Sholem Aleichem Created Tevye—and the Modern American Jewish Sense of Tradition

In an excerpt from Nextbook Press’s new biography, the Yiddish master’s funeral at Carnegie Hall begins to shape a legacy

By Jeremy Dauber for Tablet

Sholem AleichemIn his new biography The Worlds of Sholem Aleichem, Jeremy Dauber recounts the extraordinary life and career of the man who was dubbed “the Jewish Mark Twain,” a writer who created Tevye—the enduring character at the center of Fiddler on the Roof. Sholem Aleichem’s reputation continued to grow after his death in 1916, as Dauber describes in the following excerpt.

Arrangements had to be made.
It would have to be a public funeral, there was no doubt of that; and the Lower East Side had seen its share of those. Both respected figures like the Yiddish newspaper publisher Kasriel Sarasohn and the Yiddish playwright Jacob Gordin and less respected ones like the Jewish gang leader Jack Zelig had been accompanied to their eternal rest by crowds and spectacle. (And at least once, during the funeral of the Orthodox rabbi Jacob Joseph in 1902, by a riot; an outbreak of violence that started when workers tossed bits of iron out of factory windows at procession members led to two hundred riot police “slashing this way and that with their sticks…shoving roughly against men and women alike.”) But the question transcended simple logistics and security: How do you bury, in the words of one of his eulogists, “the Jewish people in microcosm”?

First, the family decided, you needed an arrangements committee, and they asked Judah Magnes, the head of the New York Kehillah, to head it up. Though the Kehillah didn’t always succeed at its stated goal of unifying New York’s Jewish communal affairs, Magnes was still probably one of the few individuals who could draw together the multitudinous constituencies bridged by Sholem Aleichem’s appeal. Some backstage political struggles notwithstanding, Magnes and the rest of the committee—all friends or associates of Sholem Aleichem’s, as well as committed Zioinists—would produce a smashing success, a national pageant.

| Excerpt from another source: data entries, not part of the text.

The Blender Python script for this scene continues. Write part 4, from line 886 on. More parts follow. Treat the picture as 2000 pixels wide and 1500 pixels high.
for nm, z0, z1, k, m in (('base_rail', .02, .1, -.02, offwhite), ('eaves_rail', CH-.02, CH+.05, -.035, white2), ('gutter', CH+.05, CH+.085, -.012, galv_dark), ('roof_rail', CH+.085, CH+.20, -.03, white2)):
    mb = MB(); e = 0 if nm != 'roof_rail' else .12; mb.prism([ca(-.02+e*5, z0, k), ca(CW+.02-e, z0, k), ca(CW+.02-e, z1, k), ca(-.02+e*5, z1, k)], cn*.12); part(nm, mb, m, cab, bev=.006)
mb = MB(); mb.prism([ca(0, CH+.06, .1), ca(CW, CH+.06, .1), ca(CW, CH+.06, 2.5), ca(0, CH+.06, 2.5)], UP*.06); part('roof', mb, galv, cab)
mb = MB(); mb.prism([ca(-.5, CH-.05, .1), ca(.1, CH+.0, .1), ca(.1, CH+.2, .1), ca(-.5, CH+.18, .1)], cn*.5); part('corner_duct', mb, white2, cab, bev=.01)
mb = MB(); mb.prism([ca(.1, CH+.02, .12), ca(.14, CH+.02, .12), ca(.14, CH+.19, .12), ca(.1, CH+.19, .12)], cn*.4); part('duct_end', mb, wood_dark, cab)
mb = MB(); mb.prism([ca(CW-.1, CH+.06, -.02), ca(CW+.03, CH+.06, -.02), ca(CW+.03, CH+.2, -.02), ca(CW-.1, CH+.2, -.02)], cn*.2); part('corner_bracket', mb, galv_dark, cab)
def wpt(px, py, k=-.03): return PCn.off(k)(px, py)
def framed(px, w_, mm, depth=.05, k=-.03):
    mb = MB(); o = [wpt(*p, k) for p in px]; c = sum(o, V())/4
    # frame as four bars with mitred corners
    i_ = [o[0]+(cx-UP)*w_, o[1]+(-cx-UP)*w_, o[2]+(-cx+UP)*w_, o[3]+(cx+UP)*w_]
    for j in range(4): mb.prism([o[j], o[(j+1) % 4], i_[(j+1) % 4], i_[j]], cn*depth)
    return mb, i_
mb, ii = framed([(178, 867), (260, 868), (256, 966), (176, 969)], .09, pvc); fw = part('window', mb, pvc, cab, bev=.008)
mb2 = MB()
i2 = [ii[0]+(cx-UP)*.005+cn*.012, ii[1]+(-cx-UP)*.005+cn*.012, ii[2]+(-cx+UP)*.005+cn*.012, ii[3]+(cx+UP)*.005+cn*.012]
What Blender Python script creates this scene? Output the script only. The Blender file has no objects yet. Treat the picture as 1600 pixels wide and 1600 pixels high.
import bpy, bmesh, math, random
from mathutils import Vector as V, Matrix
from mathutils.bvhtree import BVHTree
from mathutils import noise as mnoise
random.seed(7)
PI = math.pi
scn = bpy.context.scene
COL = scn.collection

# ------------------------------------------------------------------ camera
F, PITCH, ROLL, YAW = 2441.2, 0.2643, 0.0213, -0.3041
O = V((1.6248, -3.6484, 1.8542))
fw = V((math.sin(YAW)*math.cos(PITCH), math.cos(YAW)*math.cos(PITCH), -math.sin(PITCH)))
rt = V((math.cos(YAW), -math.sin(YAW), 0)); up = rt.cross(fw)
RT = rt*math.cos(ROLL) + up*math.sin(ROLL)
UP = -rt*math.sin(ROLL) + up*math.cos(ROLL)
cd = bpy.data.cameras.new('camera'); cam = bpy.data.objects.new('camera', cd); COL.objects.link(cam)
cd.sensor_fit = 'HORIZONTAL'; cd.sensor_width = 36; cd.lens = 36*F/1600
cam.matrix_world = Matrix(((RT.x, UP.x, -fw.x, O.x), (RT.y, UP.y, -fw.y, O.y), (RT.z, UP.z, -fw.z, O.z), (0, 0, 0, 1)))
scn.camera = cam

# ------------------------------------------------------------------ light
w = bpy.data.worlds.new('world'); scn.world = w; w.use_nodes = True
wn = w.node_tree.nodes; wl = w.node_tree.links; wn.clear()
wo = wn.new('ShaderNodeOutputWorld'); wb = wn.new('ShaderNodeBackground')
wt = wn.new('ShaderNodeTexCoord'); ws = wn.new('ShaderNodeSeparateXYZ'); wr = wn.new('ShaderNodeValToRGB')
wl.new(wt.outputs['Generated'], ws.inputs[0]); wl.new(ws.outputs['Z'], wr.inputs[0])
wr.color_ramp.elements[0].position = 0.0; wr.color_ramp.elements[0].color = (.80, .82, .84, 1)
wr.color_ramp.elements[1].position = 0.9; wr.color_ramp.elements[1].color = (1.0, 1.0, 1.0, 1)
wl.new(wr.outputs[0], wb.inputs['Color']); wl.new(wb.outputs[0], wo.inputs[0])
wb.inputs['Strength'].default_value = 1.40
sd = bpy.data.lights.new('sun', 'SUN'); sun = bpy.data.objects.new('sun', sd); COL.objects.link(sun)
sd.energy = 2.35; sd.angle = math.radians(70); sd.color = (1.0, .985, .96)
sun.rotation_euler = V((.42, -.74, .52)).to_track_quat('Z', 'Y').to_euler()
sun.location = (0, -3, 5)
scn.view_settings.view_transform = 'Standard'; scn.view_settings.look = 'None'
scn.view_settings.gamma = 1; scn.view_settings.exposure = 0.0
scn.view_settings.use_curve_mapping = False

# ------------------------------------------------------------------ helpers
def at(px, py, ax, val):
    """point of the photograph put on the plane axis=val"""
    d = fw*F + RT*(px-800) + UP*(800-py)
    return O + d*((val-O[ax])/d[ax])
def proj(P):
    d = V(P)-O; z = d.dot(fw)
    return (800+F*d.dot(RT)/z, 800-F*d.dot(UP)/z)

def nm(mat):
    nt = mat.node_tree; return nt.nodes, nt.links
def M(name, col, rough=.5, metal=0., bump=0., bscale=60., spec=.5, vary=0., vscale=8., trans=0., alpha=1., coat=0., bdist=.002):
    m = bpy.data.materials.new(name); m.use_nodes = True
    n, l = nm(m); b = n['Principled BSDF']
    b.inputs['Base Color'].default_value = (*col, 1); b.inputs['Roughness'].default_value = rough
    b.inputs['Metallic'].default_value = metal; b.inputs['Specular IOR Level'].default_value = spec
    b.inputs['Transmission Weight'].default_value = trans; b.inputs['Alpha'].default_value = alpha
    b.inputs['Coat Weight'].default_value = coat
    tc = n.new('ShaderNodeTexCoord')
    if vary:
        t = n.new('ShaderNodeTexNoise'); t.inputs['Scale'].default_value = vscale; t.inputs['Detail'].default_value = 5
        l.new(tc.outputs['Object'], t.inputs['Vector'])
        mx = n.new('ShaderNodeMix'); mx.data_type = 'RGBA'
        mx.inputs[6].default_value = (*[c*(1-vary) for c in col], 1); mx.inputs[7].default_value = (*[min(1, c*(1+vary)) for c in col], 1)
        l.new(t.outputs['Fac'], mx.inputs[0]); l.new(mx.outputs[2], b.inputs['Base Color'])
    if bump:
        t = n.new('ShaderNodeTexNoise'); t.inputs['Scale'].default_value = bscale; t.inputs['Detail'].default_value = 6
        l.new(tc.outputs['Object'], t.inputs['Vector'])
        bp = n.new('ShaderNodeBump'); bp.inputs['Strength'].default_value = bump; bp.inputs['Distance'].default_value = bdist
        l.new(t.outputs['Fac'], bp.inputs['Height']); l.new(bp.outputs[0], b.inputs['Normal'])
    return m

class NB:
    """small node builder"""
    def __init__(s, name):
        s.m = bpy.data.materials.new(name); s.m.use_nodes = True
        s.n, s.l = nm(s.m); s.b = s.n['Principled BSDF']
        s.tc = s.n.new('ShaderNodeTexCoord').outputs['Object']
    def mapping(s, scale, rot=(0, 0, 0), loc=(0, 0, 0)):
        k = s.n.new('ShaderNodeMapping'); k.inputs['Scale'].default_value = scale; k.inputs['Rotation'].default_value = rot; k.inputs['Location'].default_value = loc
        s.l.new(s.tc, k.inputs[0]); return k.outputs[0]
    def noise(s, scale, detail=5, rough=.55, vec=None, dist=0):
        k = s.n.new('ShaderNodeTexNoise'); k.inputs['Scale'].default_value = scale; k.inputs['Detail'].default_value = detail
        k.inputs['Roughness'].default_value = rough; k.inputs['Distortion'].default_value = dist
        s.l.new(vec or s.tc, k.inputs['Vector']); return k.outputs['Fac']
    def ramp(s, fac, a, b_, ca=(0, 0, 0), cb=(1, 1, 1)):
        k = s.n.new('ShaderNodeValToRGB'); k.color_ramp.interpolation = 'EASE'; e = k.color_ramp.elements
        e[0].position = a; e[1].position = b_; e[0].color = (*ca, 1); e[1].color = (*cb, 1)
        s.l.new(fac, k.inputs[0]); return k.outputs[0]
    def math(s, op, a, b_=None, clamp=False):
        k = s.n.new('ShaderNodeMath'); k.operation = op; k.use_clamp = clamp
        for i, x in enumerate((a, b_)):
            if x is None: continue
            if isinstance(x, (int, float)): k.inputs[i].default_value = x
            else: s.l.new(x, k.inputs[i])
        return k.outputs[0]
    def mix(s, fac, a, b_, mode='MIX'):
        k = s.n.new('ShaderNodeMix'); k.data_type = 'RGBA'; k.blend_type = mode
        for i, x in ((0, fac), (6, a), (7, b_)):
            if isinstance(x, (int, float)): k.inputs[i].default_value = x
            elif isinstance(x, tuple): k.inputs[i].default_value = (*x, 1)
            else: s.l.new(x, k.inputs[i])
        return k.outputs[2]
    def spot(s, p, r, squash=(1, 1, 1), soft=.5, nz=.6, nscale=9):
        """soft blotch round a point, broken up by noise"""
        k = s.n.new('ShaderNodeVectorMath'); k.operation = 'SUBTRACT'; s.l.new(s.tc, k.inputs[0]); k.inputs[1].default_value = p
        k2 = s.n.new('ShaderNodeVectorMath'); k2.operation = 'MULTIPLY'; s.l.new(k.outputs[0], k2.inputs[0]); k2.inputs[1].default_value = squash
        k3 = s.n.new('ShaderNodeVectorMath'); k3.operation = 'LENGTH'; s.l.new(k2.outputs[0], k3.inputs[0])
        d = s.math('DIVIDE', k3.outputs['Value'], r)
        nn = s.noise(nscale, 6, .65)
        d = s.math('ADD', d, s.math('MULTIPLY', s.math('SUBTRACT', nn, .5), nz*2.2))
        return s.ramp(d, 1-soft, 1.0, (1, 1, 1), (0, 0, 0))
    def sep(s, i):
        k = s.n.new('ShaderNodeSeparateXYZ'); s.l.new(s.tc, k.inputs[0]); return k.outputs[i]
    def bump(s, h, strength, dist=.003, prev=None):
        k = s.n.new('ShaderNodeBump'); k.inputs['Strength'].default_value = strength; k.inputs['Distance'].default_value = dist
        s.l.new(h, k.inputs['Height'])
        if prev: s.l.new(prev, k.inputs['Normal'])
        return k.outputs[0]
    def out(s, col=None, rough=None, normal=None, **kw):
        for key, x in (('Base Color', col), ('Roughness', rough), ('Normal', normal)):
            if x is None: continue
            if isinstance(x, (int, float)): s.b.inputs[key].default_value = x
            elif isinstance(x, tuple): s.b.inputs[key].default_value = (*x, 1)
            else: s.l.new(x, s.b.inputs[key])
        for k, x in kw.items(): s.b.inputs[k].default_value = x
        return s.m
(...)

The committee’s first decision was to invite over a hundred Yiddish writers to watch over the body in fourteen consecutive three-hour sessions as it lay in state for two days at 968 Kelly Street. Twenty-five thousand people, alerted by black-bordered extra editions of the Yiddish papers, stood in lines stretching for blocks waiting to pay their respects. That Monday, May 15, 1916, three Pereyaslav landsmen, Jews from his hometown, purified and prepared the body. Everything was done strictly according to tradition, though few if any of the writers were traditional—a fitting tribute to Sholem Aleichem, whose own behavior was less traditional than his sensibility.